What we were talking about was not what God was doing without any reference to the church – work he could be doing whether a church exists in that place or not – but rather what God was doing in and through the church. That was what prompted my answer of ‘not much’ in those villages. Although we believe in a God who can work without reference to us, and who alone does draw people to himself, we also believe in a God who sovereignly works through means.

That is why Paul says, ‘How then will they call on him in whom they have not believed? And how are they to believe in him of whom they have never heard? And how are they to hear without someone preaching? And how are they to preach unless they are sent?’ (Rom 10:14f). In the ordinary course of things, Paul expected the need for active gospel work by the people of God to take place if anyone is to be saved. That in no way undercuts Paul’s theology of God’s sovereignty nor the view that it is the Lord alone who calls and saves; I believe in irresistible grace too. But, like Paul, I believe God works through means. If the church is not actively proclaiming the gospel, even though God may be working in the local community to draw people to himself as yet unknown, Paul’s question is, how will they hear and thus respond?

The second point of difficulty in the conversation – though I must admit this is more of a suspicion than something coming clearly out of our brief conversation – is a different understanding of what the gospel actually is and, to a lesser extent, how it goes out. Knowing the four villages we were talking about as I do, I am aware that they have small Church of England buildings in their midst. But I suspect our different views of what the gospel actually is and how it is proclaimed caused the problem here.

Without denigrating any of these particular things, I do not think that ‘doing good’ is, of itself, the gospel. I do not think holding church services is the gospel. I do not think praying for the local community is the gospel. I do not think reading scriptures or running through the format of the prayer book is the gospel. I do not think rolling off the creeds on a Sunday is the gospel. I do not think sermons are the gospel. Most of these are great things, but all can be done without any reference to the gospel at all. Doing them, of themselves, is neither the gospel itself nor to necessarily proclaim the gospel.

The gospel, essentially, is that Christ Jesus came into the world to save sinners. We are separated from God because of our sin and through it we stand under God’s righteous judgement. Jesus Christ, in his life, death and resurrection obeyed the demands of the law that we couldn’t, died the death that we deserved to die in our place and rose again for our justification showing that the Father vindicated his sacrifice on our behalf. Now, all who repent of their sin and believe by faith in Jesus may have a restored relationship with God, receive eternal life and enjoy him forever. That, dear friends, is the gospel.
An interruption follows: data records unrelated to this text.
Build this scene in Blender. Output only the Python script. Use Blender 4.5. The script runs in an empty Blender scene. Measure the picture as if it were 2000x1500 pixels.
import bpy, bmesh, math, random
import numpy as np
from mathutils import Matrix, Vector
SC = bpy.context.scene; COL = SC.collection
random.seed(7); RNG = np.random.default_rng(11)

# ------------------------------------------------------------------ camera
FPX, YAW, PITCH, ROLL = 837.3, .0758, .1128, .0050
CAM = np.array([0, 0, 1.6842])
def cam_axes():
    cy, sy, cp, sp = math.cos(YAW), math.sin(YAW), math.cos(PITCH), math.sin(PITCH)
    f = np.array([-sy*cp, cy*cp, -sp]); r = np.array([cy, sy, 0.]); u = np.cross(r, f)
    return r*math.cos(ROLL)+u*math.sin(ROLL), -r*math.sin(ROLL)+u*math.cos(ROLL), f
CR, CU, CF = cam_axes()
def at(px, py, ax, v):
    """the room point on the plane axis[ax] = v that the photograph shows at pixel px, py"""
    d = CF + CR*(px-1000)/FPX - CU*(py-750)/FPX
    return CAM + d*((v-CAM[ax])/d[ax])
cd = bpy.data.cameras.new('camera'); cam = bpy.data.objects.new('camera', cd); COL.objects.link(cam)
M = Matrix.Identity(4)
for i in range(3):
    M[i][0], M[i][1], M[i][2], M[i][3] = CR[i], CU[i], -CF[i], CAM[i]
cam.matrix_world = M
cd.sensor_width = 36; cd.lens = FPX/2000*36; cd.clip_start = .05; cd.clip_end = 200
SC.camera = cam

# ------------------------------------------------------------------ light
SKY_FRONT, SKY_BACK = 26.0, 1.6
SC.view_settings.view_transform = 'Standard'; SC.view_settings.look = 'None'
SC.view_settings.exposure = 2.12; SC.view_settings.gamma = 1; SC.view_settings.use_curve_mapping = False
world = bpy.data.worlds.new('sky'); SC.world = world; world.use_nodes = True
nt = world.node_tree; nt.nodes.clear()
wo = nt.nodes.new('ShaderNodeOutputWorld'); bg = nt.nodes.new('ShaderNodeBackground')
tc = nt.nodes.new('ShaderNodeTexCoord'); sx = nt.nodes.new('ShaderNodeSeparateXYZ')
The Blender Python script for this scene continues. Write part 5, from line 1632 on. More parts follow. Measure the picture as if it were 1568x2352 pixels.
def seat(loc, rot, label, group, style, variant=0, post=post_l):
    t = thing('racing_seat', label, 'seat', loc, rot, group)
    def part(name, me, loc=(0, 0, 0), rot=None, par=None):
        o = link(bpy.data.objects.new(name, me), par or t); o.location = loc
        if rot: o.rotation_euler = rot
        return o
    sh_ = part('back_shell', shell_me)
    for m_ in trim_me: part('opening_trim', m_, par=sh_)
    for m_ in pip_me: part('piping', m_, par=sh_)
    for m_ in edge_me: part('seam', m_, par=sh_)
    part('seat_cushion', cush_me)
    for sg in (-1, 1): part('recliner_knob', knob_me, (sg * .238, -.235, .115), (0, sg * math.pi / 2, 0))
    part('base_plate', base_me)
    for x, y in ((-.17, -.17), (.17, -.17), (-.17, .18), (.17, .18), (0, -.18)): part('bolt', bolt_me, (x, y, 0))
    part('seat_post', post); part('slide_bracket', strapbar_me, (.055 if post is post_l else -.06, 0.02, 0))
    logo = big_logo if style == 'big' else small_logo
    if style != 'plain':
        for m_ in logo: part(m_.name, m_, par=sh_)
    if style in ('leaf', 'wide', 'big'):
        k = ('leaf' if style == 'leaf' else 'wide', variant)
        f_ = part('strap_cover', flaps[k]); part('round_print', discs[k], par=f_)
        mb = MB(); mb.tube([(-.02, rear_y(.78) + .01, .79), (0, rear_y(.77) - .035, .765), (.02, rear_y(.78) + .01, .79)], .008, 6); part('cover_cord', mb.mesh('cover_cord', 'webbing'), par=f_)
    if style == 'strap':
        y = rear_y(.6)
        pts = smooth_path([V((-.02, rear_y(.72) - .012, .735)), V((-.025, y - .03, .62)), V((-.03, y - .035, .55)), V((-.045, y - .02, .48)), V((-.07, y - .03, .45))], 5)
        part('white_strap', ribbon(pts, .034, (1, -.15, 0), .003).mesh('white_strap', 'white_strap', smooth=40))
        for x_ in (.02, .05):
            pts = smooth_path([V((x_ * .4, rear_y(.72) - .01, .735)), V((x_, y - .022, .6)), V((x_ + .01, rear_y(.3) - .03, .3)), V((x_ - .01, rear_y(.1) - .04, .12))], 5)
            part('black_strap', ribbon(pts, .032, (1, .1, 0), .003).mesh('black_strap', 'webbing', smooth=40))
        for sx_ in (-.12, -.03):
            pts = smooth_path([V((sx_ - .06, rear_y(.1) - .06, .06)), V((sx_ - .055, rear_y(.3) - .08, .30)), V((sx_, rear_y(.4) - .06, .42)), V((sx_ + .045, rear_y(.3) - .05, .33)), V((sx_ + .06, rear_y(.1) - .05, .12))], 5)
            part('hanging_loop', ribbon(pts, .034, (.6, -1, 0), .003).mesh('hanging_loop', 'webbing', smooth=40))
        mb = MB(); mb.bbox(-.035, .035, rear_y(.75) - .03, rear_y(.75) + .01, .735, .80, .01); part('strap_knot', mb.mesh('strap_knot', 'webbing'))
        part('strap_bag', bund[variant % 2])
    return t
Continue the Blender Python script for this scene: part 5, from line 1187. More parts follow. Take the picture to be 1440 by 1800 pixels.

To press on from that, gospel work is anything that actively makes that message known. It, at some point, necessarily involved telling people about their lost estate, telling people about sin and judgement and telling them about the offer of salvation found only in Christ. God, in his sovereignty, has ordained the church to be his heralds in the world so that he might work in and through them to grow his people to maturity and save a people for himself. God remains sovereign in gospel work – we can only proclaim while the Lord must empower his people to go and is the only one able to effect hearts and draw people to himself – but it does require us to go. We go when the Lord sovereignly moves us to go in the power of his Spirit. Nonetheless, go and proclaim we must. That is the Great Commission (along with a bunch of other bits of scripture saying the same).

When I said not much was going on, this was what I was talking about. In my view, there is not much of that happening in those villages. Little was happening to proclaim the truth of the gospel that involves God’s people sovereignly going and sharing the good news of Jesus Christ with those who have never heard of him. I have no doubt there are services taking place and no doubt some good works are being done. But these are not the gospel and are not, in essence, gospel works. They could be gospel works but only if they are carried out with the expressed aim of intentionally sharing the gospel message, in some measure, with those who come.

I think it was those two things that led to our crossed wires. It also means, when we are talking about planting churches and doing gospel work in an area, we need to be clear on what we are talking about. If there is no active proclamation of the gospel and there is no effort by the church to do as Christ commanded and take the gospel out to the world – a functional hyper-Calvinism or an ingrained apathy with a hand-waving justification that God is sovereign – then we can rightly say there is no gospel work in that area and to suggest a church plant would seem entirely right.